It’s all true, admits Jonathan Spooner, agencies and their stupid names are like the old saying about cobblers’ children and their ill-fitting shoes. But not for much longer, at this agency at any rate.
OK, OK, it’s true, you read it here first: the whole dreadful business of renaming the agency is on the agenda again. And yes, you’re right, it is very long overdue. When CCHM and Ping Communications merged, we did say that the hybrid name, cchm:ping, was a short-term solution designed to provide clarity and avoid confusion for a brief period after the merger. And although “short term” is an expression without any exact meaning, I think most people would say that it means less than two years and 11 months, which is the length of time that it has now lasted.
There are two reasons why agencies find it so hard to deal with the naming thing.
The first is that very often, we simply can’t decide what we ought to be called. Actually, it’s even worse than that: we can’t decide what kind of name it should be. The first, most obvious and longest-established option is the initials thing, and in this area there’s still a chance to grab the record by coming up with a string of nine or ideally ten: I can remember eight (SJIP BBDO), and seven is reasonably commonplace (BMP DDB Needham, Euro RSCG Wnek Gosper), but I don’t think anyone has managed nine and I’m sure noone’s got into double figures.
(Perhaps surprisingly, cchm:ping itself actually stands for six people’s names – as well as the fairly obvious c, c, h and m, the “ping” bit stands for the names of the agency’s two founders, Rupert Pybus and Sean Ingram.)
Then fairly recently there has been a brief trend for cryptic phrases – Dig For Fire, Stretch The Horizon and the absurd Snog The Agency, which is the kind of name marketing directors must dread having to tell their chairmen about. (“Tell me, Tarquin. Agency review. Picked a winner yet?” “Well, yes, actually, Chairman.” “Out with it, Tarquin, who’s won?” “Well, Chairman, they call themselves Ogerayency.” “Sorry, didn’t catch that.” “Ogerayency.” “Speak up, man, can’t hear you.” “Actually, Chairman, at the last minute we went with McCanns.” “Well done, Tarquin, excellent choice.”)

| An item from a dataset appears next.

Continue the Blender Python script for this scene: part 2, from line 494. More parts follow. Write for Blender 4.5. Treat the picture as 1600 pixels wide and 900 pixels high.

More recently still there has been a longer and stronger fashion for short, iconic and opaque one-word names – Mother, Glue, Farm and Soul. And then there has always been a sprinkling of odd names out – names that usually do have a rationale, but one that’s too obscure or complicated or boring to be worth bothering about, like Isobel, Elvis, Ipsh and Karmarama.
Which of these options is right for us? Initials? Too boring. Cryptic phrase? Too daft. One-word icon? Too pretentious. Odd name out? Too…well, odd.
But it doesn’t really matter. Because the second reason that we find it so hard to deal with the naming thing is that quite frankly, we’re all far too busy on client work to find time for it. The famous cliché about the cobbler’s children invariably applies. And of course there’s a catch-22: on the rare occasions when it doesn’t – when we are sitting around twiddling our thumbs waiting for a client to brief us on something – we’re far too worried about the sudden collapse in our income to kick off an expensive rebranding process.
So all in all, we’re far too busy, or much too quiet, or just altogether too confused about our options, to put a renaming project in hand. But nevertheless, despite all this, we’re doing it. I’m even prepared to commit to a renaming date: January sounds about right. The only remaining question is which January: 2008? 2009? 2010?